Scenes as source code
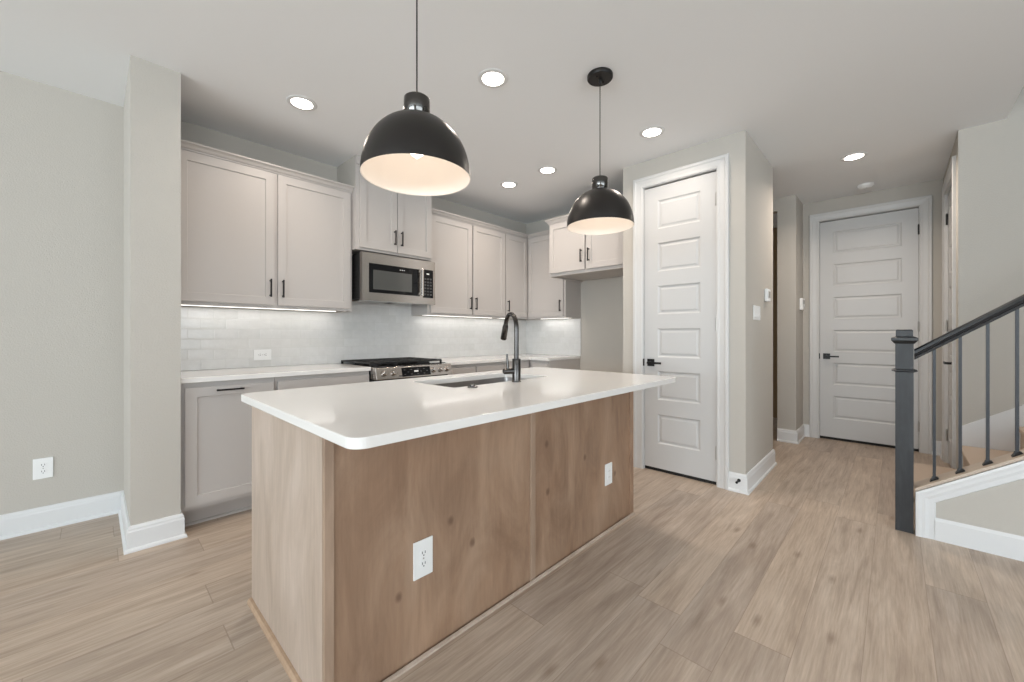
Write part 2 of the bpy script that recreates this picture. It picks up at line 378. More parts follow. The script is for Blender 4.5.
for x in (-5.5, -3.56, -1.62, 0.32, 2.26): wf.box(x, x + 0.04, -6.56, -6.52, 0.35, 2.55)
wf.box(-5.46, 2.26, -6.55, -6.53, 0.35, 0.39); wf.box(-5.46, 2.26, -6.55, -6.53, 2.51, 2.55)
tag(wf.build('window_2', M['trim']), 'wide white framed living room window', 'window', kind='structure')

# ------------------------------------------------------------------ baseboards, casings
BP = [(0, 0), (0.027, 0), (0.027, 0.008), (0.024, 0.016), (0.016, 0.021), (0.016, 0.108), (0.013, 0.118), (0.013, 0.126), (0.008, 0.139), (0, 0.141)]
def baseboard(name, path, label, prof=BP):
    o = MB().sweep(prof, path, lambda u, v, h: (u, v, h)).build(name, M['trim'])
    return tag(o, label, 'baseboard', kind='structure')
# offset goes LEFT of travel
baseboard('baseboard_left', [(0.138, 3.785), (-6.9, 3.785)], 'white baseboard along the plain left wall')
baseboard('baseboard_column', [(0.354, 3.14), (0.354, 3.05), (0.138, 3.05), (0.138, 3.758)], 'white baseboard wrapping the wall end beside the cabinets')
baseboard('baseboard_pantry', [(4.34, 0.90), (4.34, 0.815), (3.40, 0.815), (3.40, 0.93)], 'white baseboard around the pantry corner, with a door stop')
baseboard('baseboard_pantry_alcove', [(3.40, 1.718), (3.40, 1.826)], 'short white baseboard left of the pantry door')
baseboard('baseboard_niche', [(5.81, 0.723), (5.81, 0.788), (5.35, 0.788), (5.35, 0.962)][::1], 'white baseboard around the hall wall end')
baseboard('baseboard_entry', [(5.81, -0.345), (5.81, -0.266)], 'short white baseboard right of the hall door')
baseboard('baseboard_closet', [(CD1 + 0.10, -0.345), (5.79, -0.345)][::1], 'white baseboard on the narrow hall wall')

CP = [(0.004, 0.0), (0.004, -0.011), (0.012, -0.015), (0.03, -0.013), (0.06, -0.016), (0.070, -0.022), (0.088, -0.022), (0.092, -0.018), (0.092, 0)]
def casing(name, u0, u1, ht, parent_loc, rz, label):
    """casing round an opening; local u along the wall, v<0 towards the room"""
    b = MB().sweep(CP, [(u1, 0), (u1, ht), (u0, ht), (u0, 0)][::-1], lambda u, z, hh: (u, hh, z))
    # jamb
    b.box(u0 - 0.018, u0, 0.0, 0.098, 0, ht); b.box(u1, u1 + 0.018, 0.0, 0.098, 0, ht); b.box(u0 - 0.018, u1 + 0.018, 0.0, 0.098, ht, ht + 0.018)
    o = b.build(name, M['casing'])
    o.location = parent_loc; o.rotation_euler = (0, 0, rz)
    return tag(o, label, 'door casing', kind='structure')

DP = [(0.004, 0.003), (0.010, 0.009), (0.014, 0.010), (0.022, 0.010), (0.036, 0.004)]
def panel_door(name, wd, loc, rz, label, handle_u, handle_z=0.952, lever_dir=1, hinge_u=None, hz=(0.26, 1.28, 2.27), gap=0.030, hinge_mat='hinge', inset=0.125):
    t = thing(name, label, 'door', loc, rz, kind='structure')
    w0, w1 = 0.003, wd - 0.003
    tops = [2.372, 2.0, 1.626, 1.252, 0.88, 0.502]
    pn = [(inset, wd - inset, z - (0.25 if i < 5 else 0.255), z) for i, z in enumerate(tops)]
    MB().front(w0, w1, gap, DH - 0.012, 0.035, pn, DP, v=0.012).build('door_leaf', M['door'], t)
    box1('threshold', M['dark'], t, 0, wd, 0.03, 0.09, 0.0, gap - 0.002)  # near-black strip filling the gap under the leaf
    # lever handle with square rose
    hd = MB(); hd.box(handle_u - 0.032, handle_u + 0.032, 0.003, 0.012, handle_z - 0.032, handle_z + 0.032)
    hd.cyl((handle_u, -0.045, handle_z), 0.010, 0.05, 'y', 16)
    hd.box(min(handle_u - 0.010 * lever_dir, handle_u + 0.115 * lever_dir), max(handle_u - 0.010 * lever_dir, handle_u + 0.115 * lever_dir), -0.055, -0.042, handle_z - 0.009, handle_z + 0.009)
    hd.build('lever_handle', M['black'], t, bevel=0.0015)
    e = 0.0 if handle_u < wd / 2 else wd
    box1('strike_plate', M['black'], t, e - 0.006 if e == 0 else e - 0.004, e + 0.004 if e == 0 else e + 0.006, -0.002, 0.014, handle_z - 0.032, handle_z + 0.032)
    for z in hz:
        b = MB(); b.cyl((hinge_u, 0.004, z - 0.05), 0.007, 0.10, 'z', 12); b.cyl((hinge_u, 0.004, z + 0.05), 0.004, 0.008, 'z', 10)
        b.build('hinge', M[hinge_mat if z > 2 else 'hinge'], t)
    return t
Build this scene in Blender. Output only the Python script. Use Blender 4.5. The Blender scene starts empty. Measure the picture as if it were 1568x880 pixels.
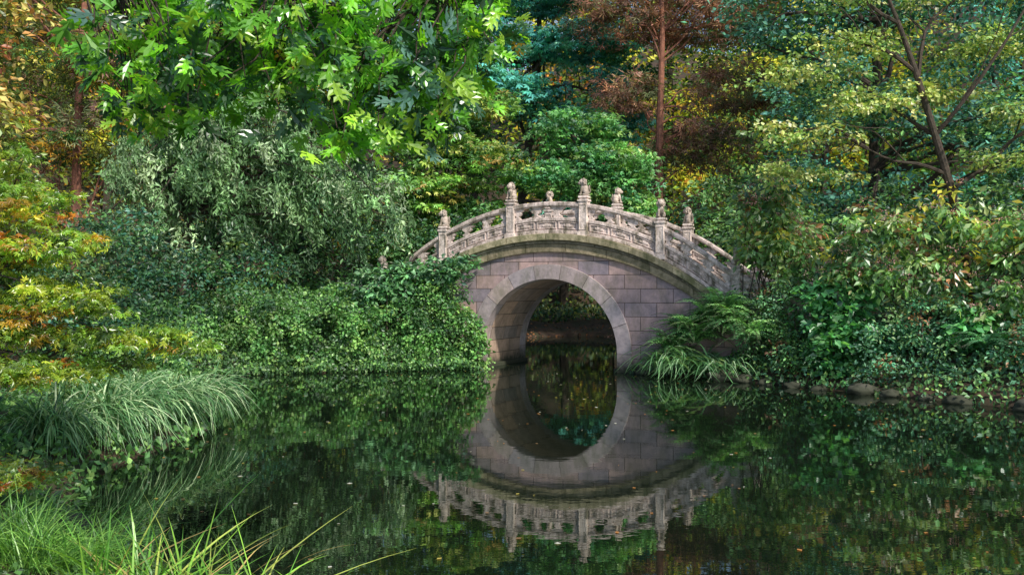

## What the task asks
Pictures stay out. Repeat only the lines from the beginning of the data through the line that has "tag(wf.build('window_2', M['trim']), 'wide".

## Output of the exercise
Write part 2 of the bpy script that recreates this picture. It picks up at line 378. More parts follow. The script is for Blender 4.5.
for x in (-5.5, -3.56, -1.62, 0.32, 2.26): wf.box(x, x + 0.04, -6.56, -6.52, 0.35, 2.55)
wf.box(-5.46, 2.26, -6.55, -6.53, 0.35, 0.39); wf.box(-5.46, 2.26, -6.55, -6.53, 2.51, 2.55)
tag(wf.build('window_2', M['trim']), 'wide white framed living room window', 'window', kind='structure')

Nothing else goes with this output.